▸ **INFORMATION SUPPLIED**
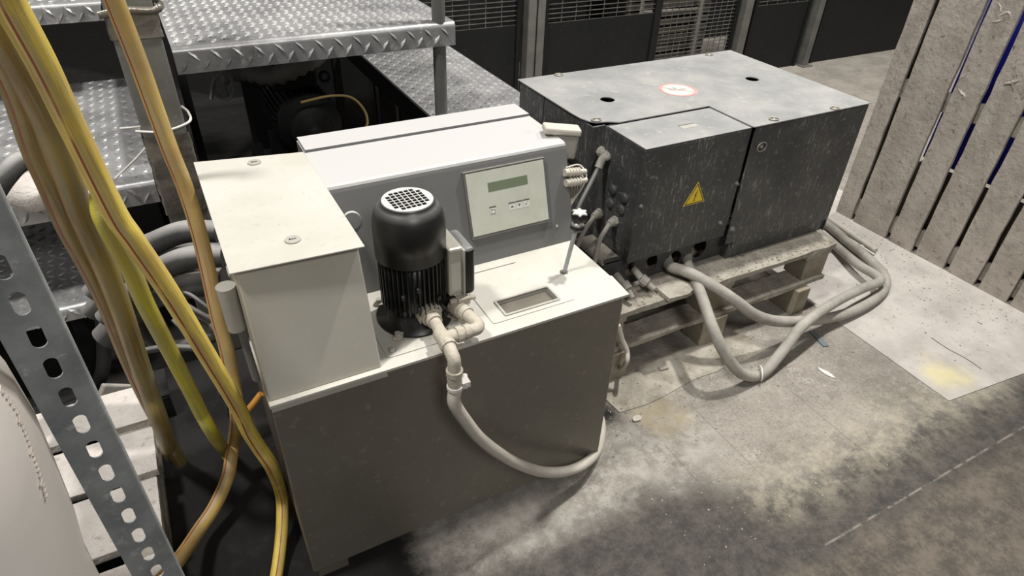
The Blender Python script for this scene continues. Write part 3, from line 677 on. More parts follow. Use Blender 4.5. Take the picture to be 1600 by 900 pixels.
# cable duct on the left flank
MB().tube([P(352, 447, y=1.28), P(371, 512, y=1.28)], .021, 20, flat=1).build('cable_conduit', M['recess'], t)
MB().tube([P(380, 508, y=1.29), P(405, 590, y=1.29)], .016, 12).build('cable_sleeve', M['darkduct'], t)
# outlet valve, right flank
b = MB().cyl((.93, 1.38, .40), (.985, 1.38, .40), .022).cyl((.965, 1.38, .40), (.965, 1.38, .30), .016).cyl((.965, 1.38, .33), (.965, 1.38, .30), .021)
b.build('drain_valve', M['dustbrass'], t)
hp = [P(966, 508, y=1.33), P(972, 530, y=1.32), P(980, 550, y=1.30), P(978, 568, y=1.28), P(965, 577, z=.02), P(945, 578, z=.015), P(925, 575, z=.015)]
tag(MB().tube(hp, .0085, 12).build('drain_hose', M['dustgrey_light']), 'thin dusty hose hanging beside the mossy pallet block right of the tank', 'hose')
b = MB().lathe(P(965, 478, y=1.34)-Vector((0, 0, .03)), [(0, 0), (.012, 0), (.016, .01), (.016, .045), (.010, .05), (.010, .075), (0, .075)], 16)
tag(b.build('hose_fitting', M['dustgrey_light']), 'dusty pipe fitting at the right edge of the tank above the thin hose', 'fitting')

# ------------------------------------------------------------ pump motor on the tank
mc = Vector((.405, 1.19, TZ))
t = thing('pump_motor', 'black upright electric motor with fan cover, flanged onto the steel tank', 'motor', mc)
MB().lathe(mc+Vector((0, 0, .0025)), [(0, 0), (.092, 0), (.092, .006), (.070, .008), (.062, .03), (0, .03)], 48).build('mounting_flange', M['fin'], t)
MB().sheet(rrect(.292, .505, 1.066, 1.315, .012), [], .0025, T(0, 0, TZ)).build('mounting_plate', M['steel_top'], t)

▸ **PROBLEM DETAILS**
Print the complete listing exactly, apart from any pictures.

▸ **REPLY**
The Blender Python script for this scene continues. Write part 3, from line 677 on. More parts follow. Use Blender 4.5. Take the picture to be 1600 by 900 pixels.
# cable duct on the left flank
MB().tube([P(352, 447, y=1.28), P(371, 512, y=1.28)], .021, 20, flat=1).build('cable_conduit', M['recess'], t)
MB().tube([P(380, 508, y=1.29), P(405, 590, y=1.29)], .016, 12).build('cable_sleeve', M['darkduct'], t)
# outlet valve, right flank
b = MB().cyl((.93, 1.38, .40), (.985, 1.38, .40), .022).cyl((.965, 1.38, .40), (.965, 1.38, .30), .016).cyl((.965, 1.38, .33), (.965, 1.38, .30), .021)
b.build('drain_valve', M['dustbrass'], t)
hp = [P(966, 508, y=1.33), P(972, 530, y=1.32), P(980, 550, y=1.30), P(978, 568, y=1.28), P(965, 577, z=.02), P(945, 578, z=.015), P(925, 575, z=.015)]
tag(MB().tube(hp, .0085, 12).build('drain_hose', M['dustgrey_light']), 'thin dusty hose hanging beside the mossy pallet block right of the tank', 'hose')
b = MB().lathe(P(965, 478, y=1.34)-Vector((0, 0, .03)), [(0, 0), (.012, 0), (.016, .01), (.016, .045), (.010, .05), (.010, .075), (0, .075)], 16)
tag(b.build('hose_fitting', M['dustgrey_light']), 'dusty pipe fitting at the right edge of the tank above the thin hose', 'fitting')

# ------------------------------------------------------------ pump motor on the tank
mc = Vector((.405, 1.19, TZ))
t = thing('pump_motor', 'black upright electric motor with fan cover, flanged onto the steel tank', 'motor', mc)
MB().lathe(mc+Vector((0, 0, .0025)), [(0, 0), (.092, 0), (.092, .006), (.070, .008), (.062, .03), (0, .03)], 48).build('mounting_flange', M['fin'], t)
MB().sheet(rrect(.292, .505, 1.066, 1.315, .012), [], .0025, T(0, 0, TZ)).build('mounting_plate', M['steel_top'], t)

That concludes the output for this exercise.